Artist transforms past journeys into current art

Posted: Thursday, September 11, 2003

A new art show at Kenai Peninsula College challenges visitors to use their eyes, minds and memories when viewing it.

The mixed media show, by Paula Dickey of Homer, gives viewers several three-dimensional, colorful and tactile pieces to look at, as well as a question to ponder what is more real, a journey that a person takes, or the memories that they form from that journey?

That question is the inspiration, as well as the title, for Dickey's show "The Journey or the Memory."

"I'm interested in the maps of the mind, and I'm interested in the reality of memory and does memory really embellish what your journey is," she said. "... When you think about it, do you make more of this journey and does it become a bigger and bigger entity in your life?"

The pieces in Dickey's show are literally embellishments of her memories.

"This is my only way of giving my memories a spirit," she said.

Each piece takes its meaning from some journey she has experienced in life.

"Trails," for instance, consists of several squares of maps that Dickey painted with watercolor shades and acrylic white highlights. Each map is of a trail that Dickey has been on, including Bird Ridge between Girdwood and Anchorage and trails around Grewink Glacier across Kach-emak Bay from Homer.


"Red Tide" by Paula Dickey is a mixed media piece made of tide table pages shown above.

Dickey has been in Alaska since 1971. She has an art degree from Lawrence University in Wisconsin and a master's degree from Alaska Pacific University. She was the head of the art program at Alaska Pacific University for eight years, has taught at the Kachemak Bay campus of Kenai Peninsula College for seven years and has been an artist in residence at both Redoubt and Mountain View elementary schools.

Since she has spent so much time in this area, many of the journeys she illustrates in her pieces will seem familiar to area residents, like the maps in "Trails" and her depiction of Mount Redoubt. Other depictions of journeys are more general and common to the human experience. "Wings," which includes painted maps of Alaska and a butterfly, is an example of this.

"For me it was a way of portraying flight that goes beyond this earth into the unknown," she said. "It's a difficult subject to tackle, but for me it was the flight beyond the mountains that we are encompassed by."

All of the pieces in the show are made in a similar fashion. They include some kind of graphic element on paper, like maps, tide table pages or text, which are then embellished with watercolor painting, ink work and airbrushed acrylic white lines. These papers are incorporated into geometric assemblages, many of which are mounted on armatures that Dickey's husband, Brad, made for her.

"I like to put images next to each other that perhaps you would not normally juxtapose, like text and painting, (or) a map with some type of image," she said.

The largest piece in the show, called "Red Tide," is a diamond-shape assemblage made up of a series of tide table pages which also are cut into diamond shapes.

"In 'Red Tide' I was putting tide book pages in a repetitive pattern like the rhythms of the ocean," Dickey said. "It's repetitive wave action, but it changes every time you see it."

In a way, "The Journey or the Memory," is two shows in one.
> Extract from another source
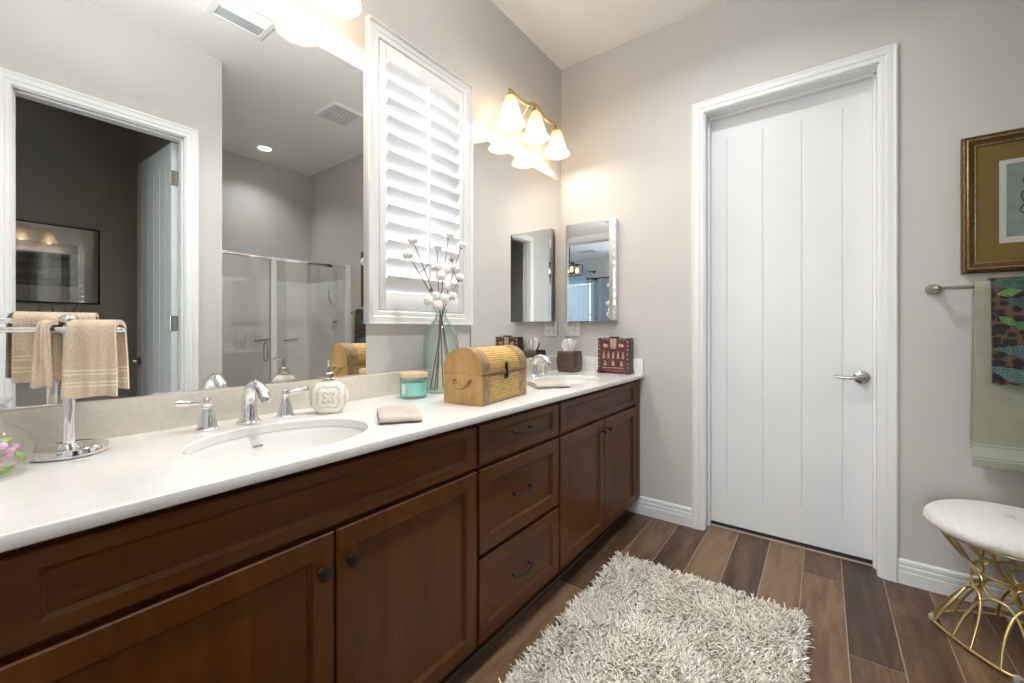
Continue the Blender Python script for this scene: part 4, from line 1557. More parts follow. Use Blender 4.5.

When viewed from a distance, the pieces are aesthetically interesting for their symmetry and attention to geometric form correlated with their soothing, blended colors and free-form white highlights.

Up close, the works can been seen in an entirely different context as the viewer ponders the meaning of the maps, text and other graphics incorporate in the pieces.

Dickey said she intentionally strove to create this multilayered effect.

"I like to have pieces that have a cohesiveness and impact from its totality, and I like to have a piece say something in more depth if you look at it longer," she said.

Though each piece has different meanings and depths to explore, they all point out a simple truth that is at the heart of the entire show.

"Cherish your memories, because they will be with you forever," Dickey said.

"The Journey or the Memory" is on display in the Gary L. Freeburg Art Gallery at Kenai Peninsula College through Sept. 20.

Dickey will give a lecture and slide presentation from 6 to 8 p.m. Sept. 18 at the college in room 132.

The gallery's hours are 8:30 a.m. to 7:30 p.m. Monday through Thursday and 8 a.m. to 5 p.m. Fridays.